Der gebürtige Kroate gründete die „Unitcargo“-Spedition im Jahr 2004. Der studierte Betriebswirt, der zuvor schon in mehreren Speditionen gearbeitet hatte, erstellte zunächst einen Businessplan. Ein Büro war nicht finanzierbar, so startete er erst einmal im Keller seines Hauses mit zwei Lehrlingen. Der erste Kunde war aus Holland, später kamen die Benelux-Staaten, die Türkei und Balkanländer hinzu. 2005 eröffnete er eine Zweigstelle in der Türkei und 2006 in der Slowakei.

In Wien hat er mittlerweile zehn Mitarbeiter, die meisten von ihnen haben auch Migrationshintergrund. Doch Diversity Management ist für ihn kein Konzept: „Wir leben die Vielfalt.“ Gerade die sei ein Schlüssel zum Erfolg in anderen Ländern. Die Wiener Wirtschaftskammer gab ihm recht und zeichnete sein Unternehmen im vergangenen Januar mit dem DiversCity Preis in der Kategorie „ethnische Unternehmen“ aus.

Mahmut Oroçoğlu machte sich ebenfalls selbstständig, denn er hatte eine innovative Idee: Der türkischstämmige Unternehmer wollte die Auslagen der Reisebüros digitalisieren. 15 Jahre lang arbeitete er in der Tourismusbranche. Und dort beobachtete er, dass in den Reisebüros immer nur Plakate hingen. Seiner Ansicht nach eine veraltete Methode, für seine Produkte zu werben.
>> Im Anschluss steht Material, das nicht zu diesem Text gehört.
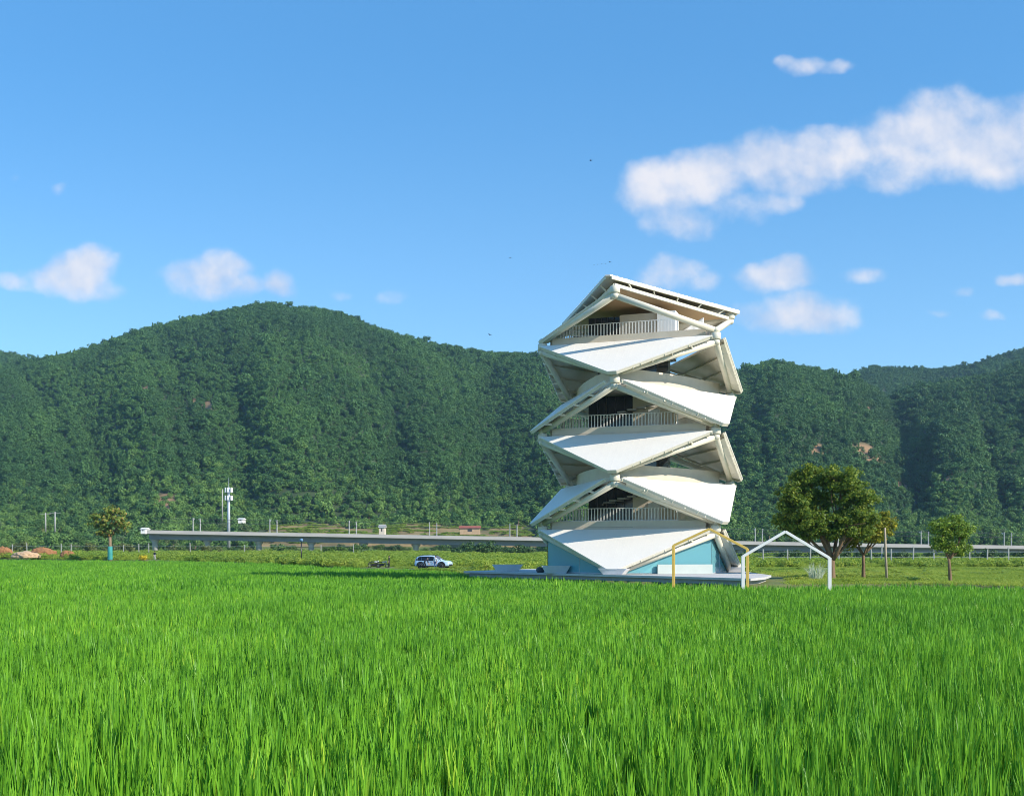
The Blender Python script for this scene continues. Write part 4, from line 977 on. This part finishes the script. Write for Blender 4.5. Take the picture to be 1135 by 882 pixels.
# ------------------------------------------------------------------ car
def make_car():
    o = empty('parked_car', at(480.5, 139, .075), R(-17), 'white car with shade-blue tint and dark windows parked on the lane beyond the rice', 'car')
    # loft: (x, half width, z bottom, z belt, half width roof, z roof); hood points to +x
    stn = [(-2.30,.78,.48,.95,.70,1.0),(-2.22,.88,.36,1.02,.72,1.28),(-1.95,.92,.32,1.05,.72,1.60),(-1.3,.935,.30,1.05,.71,1.72),(-.4,.94,.30,1.04,.70,1.74),(.35,.94,.30,1.02,.69,1.68),(.95,.935,.30,1.01,.72,1.32),(1.25,.93,.30,1.02,.80,1.12),(1.75,.91,.32,1.0,.80,1.08),(2.15,.87,.36,.94,.74,1.0),(2.33,.74,.45,.80,.62,.88)]
    mb = MB(); rings = []
    for (x, w, zb, zl, wr_, zr) in stn:
        half = [(w*.80, zb),(w, zb+.12),(w, (zb+zl)/2),(w*.965, zl),(wr_, zr-.06 if zr-zl > .1 else zr-.01),(wr_*.7, zr),(0, zr+.015)]
        ring = [(x, y, z) for y, z in half] + [(x, -y, z) for y, z in half[-2::-1]]
        rings.append(ring)
    n_ = len(rings[0]); vs = [p for r_ in rings for p in r_]
    fs = [(i*n_+k, i*n_+k+1, (i+1)*n_+k+1, (i+1)*n_+k) for i in range(len(rings)-1) for k in range(n_-1)]
    fs += [(i*n_+n_-1, i*n_, (i+1)*n_, (i+1)*n_+n_-1) for i in range(len(rings)-1)]; fs += [tuple(range(n_)), tuple(range(len(vs)-1, len(vs)-n_-1, -1))]
    mb.add(vs, fs); body = mb.build('body', MT['carpaint_shaded'], o, True, bevel=.02)
    def side(x):
        for a, b in zip(stn, stn[1:]):
            if a[0] <= x <= b[0]:
                t = (x-a[0])/(b[0]-a[0]); return [u_+(v_-u_)*t for u_, v_ in zip(a, b)]
    for sg in (-1, 1):
        for (xs_, nm) in (([-2.12,-1.7,-1.31],'window'),([-1.29,-.8,-.31],'window'),([-.29,.1,.45,.98],'window')):
            lo = []; hi = []
            for x in xs_:
                _, w, zb, zl, wr_, zr = side(x); t0, t1 = .02, .93
                f = lambda t: (x, sg*((w*.965)*(1-t)+wr_*t+.012), zl*(1-t)+(zr-.06)*t)
                lo.append(f(t0)); hi.append(f(t1))
            mb = MB(); k = len(xs_); mb.add(lo+hi, [(i, i+1, k+i+1, k+i) for i in range(k-1)]); mb.build('window', MT['carglass'], o)
        for x in (-1.42, 1.42):
            wq = empty('wheel', (0,0,0)); C.objects.unlink(wq); bpy.data.objects.remove(wq)
            mt_ = Matrix.Rotation(R(90), 4, 'X'); y = sg*.84
            mb = MB(); mb.lathe([(.0,-.11),(.38,-.11),(.43,-.05),(.43,.05),(.38,.11),(0,.11)], n=22); mb.v = [tuple(mt_ @ Vector(v)+Vector((x,y,.40))) for v in mb.v]; wh = mb.build('wheel', MT['tyre'], o, True)
            mb = MB(); mb.lathe([(0,.03),(.08,.03),(.22,.0),(.25,.03)], n=16); mb.v = [tuple(Matrix.Rotation(R(90*sg), 4, 'X').to_3x3() @ Vector(v)*1.0+Vector((x,y+sg*(.115) ,.40))) for v in mb.v]; mb.build('rim', MT['rim'], wh, True)
            mb = MB(); mb.lathe([(.40,-.02),(.55,-.02),(.55,.02),(.40,.02)], n=20, a0=0, a1=math.pi); mb.v = [tuple(mt_ @ Vector(v)+Vector((x,sg*.935,.42))) for v in mb.v]; mb.build('wheel_arch', MT['carblack'], o)
        MB().box((.82, sg*1.03, 1.10), (.14,.20,.14)).build('mirror', MT['carblack'], o, bevel=.03)
        MB().box((2.16, sg*.66, .86), (.26,.30,.10)).build('headlight', MT['lamp'], o, bevel=.03)
        MB().box((-2.24, sg*.72, .98), (.10,.22,.26)).build('tail_light', MT['redlamp'], o, bevel=.02)
        MB().tube([(-1.8,sg*.64,1.73),(-1.6,sg*.64,1.79),(.1,sg*.64,1.80),(.3,sg*.64,1.74)], .025, 6).build('roof_rail', MT['carblack'], o)
        for x in (-.95, .05): MB().box((x, sg*.94, .93), (.2,.03,.035)).build('door_handle', MT['carblack'], o)
        mb = MB(); mb.box((0,sg*.92,.36),(1.9,.05,.12)); mb.build('sill', MT['carblack'], o)
    ws = [(.42,.62,1.655),(.42,-.62,1.655),(1.22,-.74,1.09),(1.22,.74,1.09)]; mb = MB(); mb.add([(x+.03,y,z+.03) for x,y,z in ws], [(0,1,2,3)]); mb.build('windscreen', MT['carglass'], o)
    mb = MB(); mb.add([(-2.02,.6,1.58),(-2.02,-.6,1.58),(-2.26,-.64,1.12),(-2.26,.64,1.12)], [(0,1,2,3)]); mb.v = [(x-.035,y,z) for x,y,z in mb.v]; mb.build('rear_window', MT['carglass'], o)
    MB().box((2.30,0,.52),(.10,1.1,.22)).build('grille', MT['carblack'], o, bevel=.02); MB().box((-2.30,0,.5),(.14,1.5,.22)).build('bumper', MT['carblack'], o, bevel=.03)
    return o
make_car()

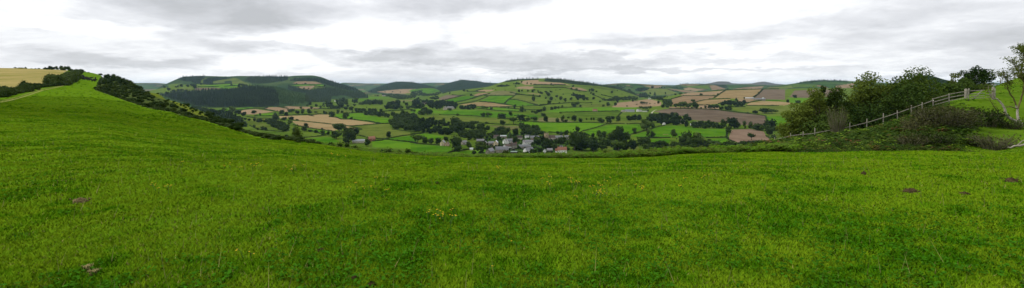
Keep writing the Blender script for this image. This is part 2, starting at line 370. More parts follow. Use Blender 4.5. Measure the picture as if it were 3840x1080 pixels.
M = {}
M['turf'] = m_turf(); M['patch'] = m_patch(); M['plant'] = m_plant(); M['grass'] = m_grass()
FIELD = {
 'gb': m_field('bright_pasture', (0.040, 0.122, 0.004), (0.078, 0.168, 0.008)),
 'gm': m_field('meadow_pasture', (0.048, 0.094, 0.008), (0.090, 0.134, 0.016)),
 'gd': m_field('rough_pasture', (0.022, 0.056, 0.008), (0.040, 0.080, 0.014)),
 'go': m_field('hay_meadow', (0.060, 0.092, 0.012), (0.105, 0.130, 0.024)),
 'st': m_field('barley_stubble', (0.205, 0.148, 0.066), (0.268, 0.198, 0.098), rows=(0.09, 0.5)),
 'sp': m_field('pale_stubble', (0.190, 0.130, 0.070), (0.250, 0.180, 0.105), rows=(0.08, 1.2)),
 'ht': m_field('mown_hay', (0.095, 0.10, 0.035), (0.14, 0.135, 0.055)),
 'pl': m_field('ploughed_soil', (0.105, 0.078, 0.053), (0.140, 0.108, 0.076), rows=(0.13, 0.9)),
 'pk': m_field('pink_soil', (0.165, 0.112, 0.076), (0.210, 0.148, 0.104), rows=(0.16, 0.3)),
 'fo': m_field('forest_floor', (0.011, 0.022, 0.009), (0.022, 0.036, 0.013)),
 'wh': m_field('ripe_wheat', (0.215, 0.205, 0.050), (0.330, 0.260, 0.105), 0.035),
 'ry': m_field('yellow_grass', (0.075, 0.115, 0.010), (0.115, 0.140, 0.020), 0.12),
 'sg': m_field('scrub_ground', (0.035, 0.062, 0.014), (0.075, 0.095, 0.028), 0.2),
 'bk': m_field('bank_grass', (0.040, 0.100, 0.005), (0.085, 0.150, 0.010), 0.25),
 'bg': m_field('bracken_ground', (0.030, 0.068, 0.010), (0.060, 0.10, 0.018), 0.3),
 'ch': m_field('chalk_track', (0.34, 0.32, 0.27), (0.46, 0.44, 0.38), 0.3),
 'rt': m_field('worn_grass', (0.13, 0.17, 0.03), (0.21, 0.22, 0.06), 0.5),
 'rd': m_field('tarmac', (0.14, 0.14, 0.135), (0.21, 0.21, 0.20), 0.2),
 'moor': m_field('moorland', (0.05, 0.05, 0.035), (0.09, 0.075, 0.05), 0.001),
}
M['leaf_dark'] = m_leaf('dark_foliage', (0.010, 0.024, 0.003), (0.033, 0.058, 0.009))
M['leaf_mid'] = m_leaf('green_foliage', (0.016, 0.036, 0.005), (0.046, 0.076, 0.012))
M['leaf_lite'] = m_leaf('light_foliage', (0.022, 0.046, 0.005), (0.062, 0.098, 0.014))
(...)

Er wollte dem Anspruch der Zeit gerecht werden und eine Art „papierlose Auslage“ gestalten.

 

Das digitale Reisebüro

Um sein Vorhaben in die Realität umzusetzen, schrieb er sich im Alter von 30 Jahren gemeinsam mit seiner Ehefrau an der Fachhochschule Wifi für Unternehmensführung ein. In seiner Diplomarbeit arbeitete er das Geschäfts-, sie das Finanzierungsmodell aus. Für diese Arbeit sprach er mit 80 Prozent der Entscheidungsträger aus der Branche, um den Markt zu evaluieren und sich auf den Start vorzubereiten. Ende 2009 schließlich gründete er seine Gesellschaft „Oruvision“.

Bisher haben schon acht Reisebüros von Digital Signage Gebrauch gemacht, bis Ende März sollen insgesamt 25 weitere Standorte aufgerüstet werden. Was Oroçoğlu besonders freut, ist, dass er mittlerweile einen Mitarbeiter einstellen konnte – andere Unternehmen mussten wegen der Wirtschaftskrise einige Mitarbeiter entlassen.